◆ EXERCISE DATA
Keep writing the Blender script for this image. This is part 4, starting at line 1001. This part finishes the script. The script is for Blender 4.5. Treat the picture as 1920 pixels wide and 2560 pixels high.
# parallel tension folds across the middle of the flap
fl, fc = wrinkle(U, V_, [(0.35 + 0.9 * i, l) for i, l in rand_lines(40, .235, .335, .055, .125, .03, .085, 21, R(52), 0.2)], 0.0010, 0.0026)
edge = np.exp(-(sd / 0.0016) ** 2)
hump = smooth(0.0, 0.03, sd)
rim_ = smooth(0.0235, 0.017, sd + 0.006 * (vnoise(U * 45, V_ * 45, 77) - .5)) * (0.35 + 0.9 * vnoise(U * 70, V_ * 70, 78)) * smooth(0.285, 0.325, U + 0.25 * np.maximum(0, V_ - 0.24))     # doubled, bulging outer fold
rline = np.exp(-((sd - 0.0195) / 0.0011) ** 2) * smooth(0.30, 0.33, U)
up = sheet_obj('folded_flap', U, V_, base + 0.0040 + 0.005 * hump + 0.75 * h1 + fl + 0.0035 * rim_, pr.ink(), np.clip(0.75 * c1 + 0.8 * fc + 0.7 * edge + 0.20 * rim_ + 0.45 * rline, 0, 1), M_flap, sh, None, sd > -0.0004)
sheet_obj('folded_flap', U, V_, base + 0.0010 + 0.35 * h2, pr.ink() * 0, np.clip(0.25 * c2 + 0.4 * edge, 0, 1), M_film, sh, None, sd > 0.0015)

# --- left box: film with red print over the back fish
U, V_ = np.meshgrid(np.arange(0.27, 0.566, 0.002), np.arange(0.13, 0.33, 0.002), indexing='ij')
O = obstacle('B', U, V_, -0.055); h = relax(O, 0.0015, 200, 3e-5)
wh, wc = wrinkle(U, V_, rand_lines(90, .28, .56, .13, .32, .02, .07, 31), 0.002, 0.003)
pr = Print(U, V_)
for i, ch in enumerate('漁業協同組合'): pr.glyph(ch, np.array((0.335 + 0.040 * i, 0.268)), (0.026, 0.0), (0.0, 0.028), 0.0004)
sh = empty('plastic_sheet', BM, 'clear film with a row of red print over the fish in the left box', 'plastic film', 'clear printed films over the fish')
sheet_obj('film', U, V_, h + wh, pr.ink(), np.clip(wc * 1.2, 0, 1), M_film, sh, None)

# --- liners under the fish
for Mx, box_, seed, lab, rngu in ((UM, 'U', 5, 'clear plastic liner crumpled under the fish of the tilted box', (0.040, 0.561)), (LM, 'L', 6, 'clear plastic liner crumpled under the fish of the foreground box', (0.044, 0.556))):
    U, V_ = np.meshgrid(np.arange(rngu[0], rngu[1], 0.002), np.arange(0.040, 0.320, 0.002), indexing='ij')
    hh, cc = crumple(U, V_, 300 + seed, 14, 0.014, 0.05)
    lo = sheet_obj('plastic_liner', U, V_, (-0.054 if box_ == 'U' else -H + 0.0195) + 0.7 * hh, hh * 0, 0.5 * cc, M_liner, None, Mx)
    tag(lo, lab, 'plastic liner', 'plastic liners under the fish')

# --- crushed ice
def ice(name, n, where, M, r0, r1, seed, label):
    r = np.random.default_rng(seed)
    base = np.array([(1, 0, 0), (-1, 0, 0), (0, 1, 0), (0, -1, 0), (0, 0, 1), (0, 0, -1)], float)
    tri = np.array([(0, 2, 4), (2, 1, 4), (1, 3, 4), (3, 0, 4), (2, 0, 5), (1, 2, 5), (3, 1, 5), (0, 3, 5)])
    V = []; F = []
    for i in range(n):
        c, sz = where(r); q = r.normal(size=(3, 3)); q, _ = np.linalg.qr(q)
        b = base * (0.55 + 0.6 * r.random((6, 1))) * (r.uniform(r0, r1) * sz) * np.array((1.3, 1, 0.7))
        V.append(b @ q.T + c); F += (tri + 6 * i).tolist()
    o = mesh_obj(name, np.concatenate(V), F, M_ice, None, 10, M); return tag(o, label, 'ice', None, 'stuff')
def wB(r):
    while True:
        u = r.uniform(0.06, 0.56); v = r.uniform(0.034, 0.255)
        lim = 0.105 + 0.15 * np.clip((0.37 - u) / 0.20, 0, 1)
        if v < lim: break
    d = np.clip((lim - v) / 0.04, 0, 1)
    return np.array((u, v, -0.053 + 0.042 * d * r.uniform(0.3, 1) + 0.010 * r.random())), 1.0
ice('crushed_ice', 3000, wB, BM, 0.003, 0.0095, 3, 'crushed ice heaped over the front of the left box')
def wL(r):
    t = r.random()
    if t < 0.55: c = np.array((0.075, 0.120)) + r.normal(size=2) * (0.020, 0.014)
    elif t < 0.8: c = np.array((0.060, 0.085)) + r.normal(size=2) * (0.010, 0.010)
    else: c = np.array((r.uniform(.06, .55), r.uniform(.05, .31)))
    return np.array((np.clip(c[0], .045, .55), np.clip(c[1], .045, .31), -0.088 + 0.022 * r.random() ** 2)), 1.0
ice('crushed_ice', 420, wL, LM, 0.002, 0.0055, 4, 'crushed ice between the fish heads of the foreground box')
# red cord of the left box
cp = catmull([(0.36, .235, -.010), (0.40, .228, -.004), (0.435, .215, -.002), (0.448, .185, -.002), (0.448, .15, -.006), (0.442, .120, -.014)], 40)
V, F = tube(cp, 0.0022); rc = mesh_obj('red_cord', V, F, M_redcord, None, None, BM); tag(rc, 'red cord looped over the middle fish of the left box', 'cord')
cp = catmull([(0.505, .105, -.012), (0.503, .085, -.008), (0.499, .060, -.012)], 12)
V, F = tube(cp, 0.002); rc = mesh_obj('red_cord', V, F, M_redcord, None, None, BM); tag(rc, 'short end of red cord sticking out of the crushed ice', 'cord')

==

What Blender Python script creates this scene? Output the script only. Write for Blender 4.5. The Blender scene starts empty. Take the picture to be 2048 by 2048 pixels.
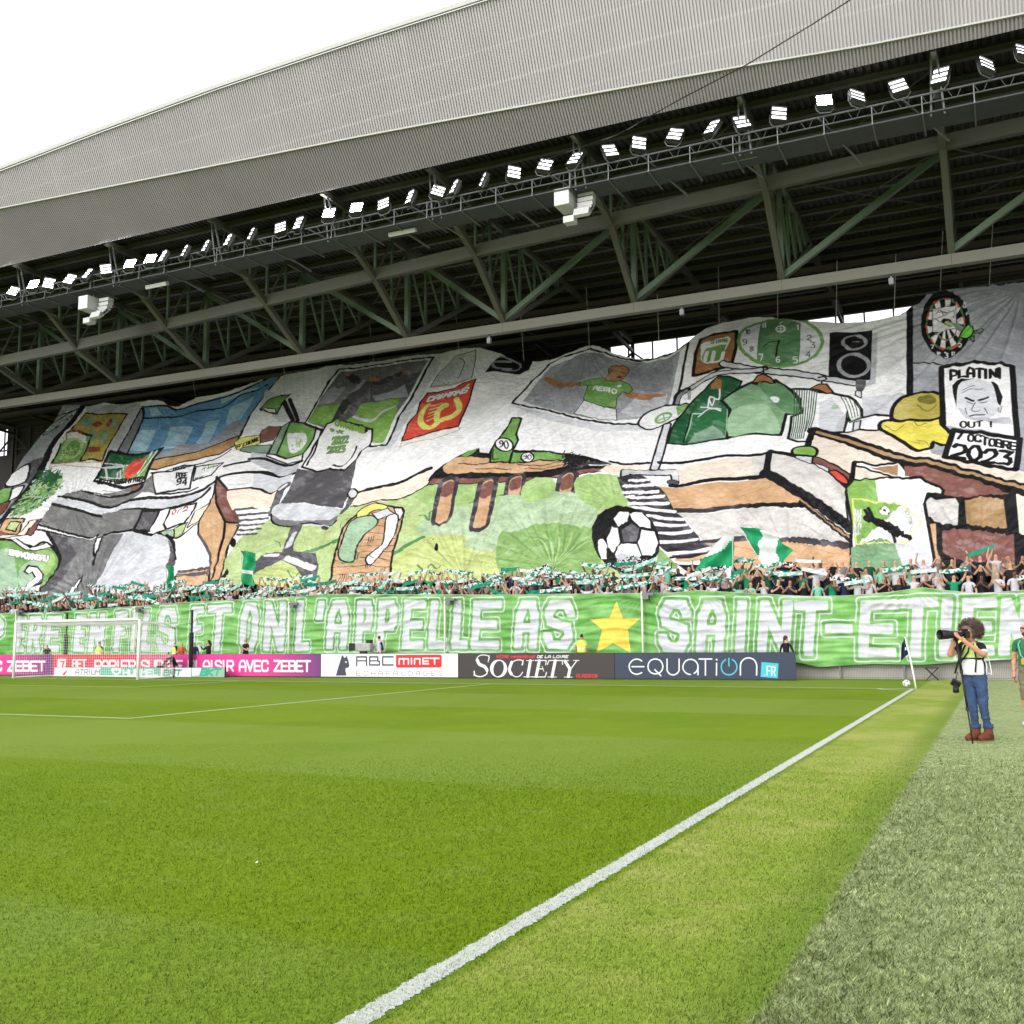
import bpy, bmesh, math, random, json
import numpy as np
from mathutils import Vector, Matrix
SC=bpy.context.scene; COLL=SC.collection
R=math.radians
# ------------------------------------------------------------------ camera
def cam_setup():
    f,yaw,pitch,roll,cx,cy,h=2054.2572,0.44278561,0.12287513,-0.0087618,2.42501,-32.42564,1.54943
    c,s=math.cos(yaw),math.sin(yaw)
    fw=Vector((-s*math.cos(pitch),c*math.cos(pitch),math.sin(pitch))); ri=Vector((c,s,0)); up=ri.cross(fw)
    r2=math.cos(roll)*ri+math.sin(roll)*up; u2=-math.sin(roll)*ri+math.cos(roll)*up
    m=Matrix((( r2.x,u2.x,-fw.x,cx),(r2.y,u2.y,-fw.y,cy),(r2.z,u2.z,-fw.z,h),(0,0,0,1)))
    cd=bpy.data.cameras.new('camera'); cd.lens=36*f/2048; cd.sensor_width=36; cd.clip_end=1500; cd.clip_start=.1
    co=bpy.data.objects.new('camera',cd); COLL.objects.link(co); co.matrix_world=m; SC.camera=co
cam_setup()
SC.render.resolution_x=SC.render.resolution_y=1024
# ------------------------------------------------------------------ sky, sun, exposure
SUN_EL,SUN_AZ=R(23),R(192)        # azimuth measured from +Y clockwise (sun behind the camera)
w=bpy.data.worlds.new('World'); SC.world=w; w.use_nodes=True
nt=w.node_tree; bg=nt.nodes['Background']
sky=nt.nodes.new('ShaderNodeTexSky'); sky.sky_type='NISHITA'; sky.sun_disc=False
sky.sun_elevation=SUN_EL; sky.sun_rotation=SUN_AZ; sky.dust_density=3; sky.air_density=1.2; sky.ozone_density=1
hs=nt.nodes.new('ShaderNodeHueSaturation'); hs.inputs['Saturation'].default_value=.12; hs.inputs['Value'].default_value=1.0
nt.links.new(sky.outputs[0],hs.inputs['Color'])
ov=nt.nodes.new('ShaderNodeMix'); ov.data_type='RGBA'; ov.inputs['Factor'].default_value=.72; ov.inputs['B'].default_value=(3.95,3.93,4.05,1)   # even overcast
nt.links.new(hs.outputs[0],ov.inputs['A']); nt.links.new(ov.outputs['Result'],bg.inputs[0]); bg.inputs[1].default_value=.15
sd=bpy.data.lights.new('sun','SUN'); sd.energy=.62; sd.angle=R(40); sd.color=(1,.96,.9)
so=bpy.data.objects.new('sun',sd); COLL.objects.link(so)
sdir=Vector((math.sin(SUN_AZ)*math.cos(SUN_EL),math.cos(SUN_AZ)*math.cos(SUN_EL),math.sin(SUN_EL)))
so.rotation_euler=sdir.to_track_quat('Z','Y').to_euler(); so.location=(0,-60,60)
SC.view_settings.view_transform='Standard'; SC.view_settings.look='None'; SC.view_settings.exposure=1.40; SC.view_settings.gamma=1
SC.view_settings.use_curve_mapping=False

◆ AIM
Find the string "pixels" in the listing and return every line that holds it.

◆ WRITTEN ANSWER
Keep writing the Blender script for this image. This is part 4, starting at line 1001. This part finishes the script. The script is for Blender 4.5. Treat the picture as 1920 pixels wide and 2560 pixels high.
What Blender Python script creates this scene? Output the script only. Write for Blender 4.5. The Blender scene starts empty. Take the picture to be 2048 by 2048 pixels.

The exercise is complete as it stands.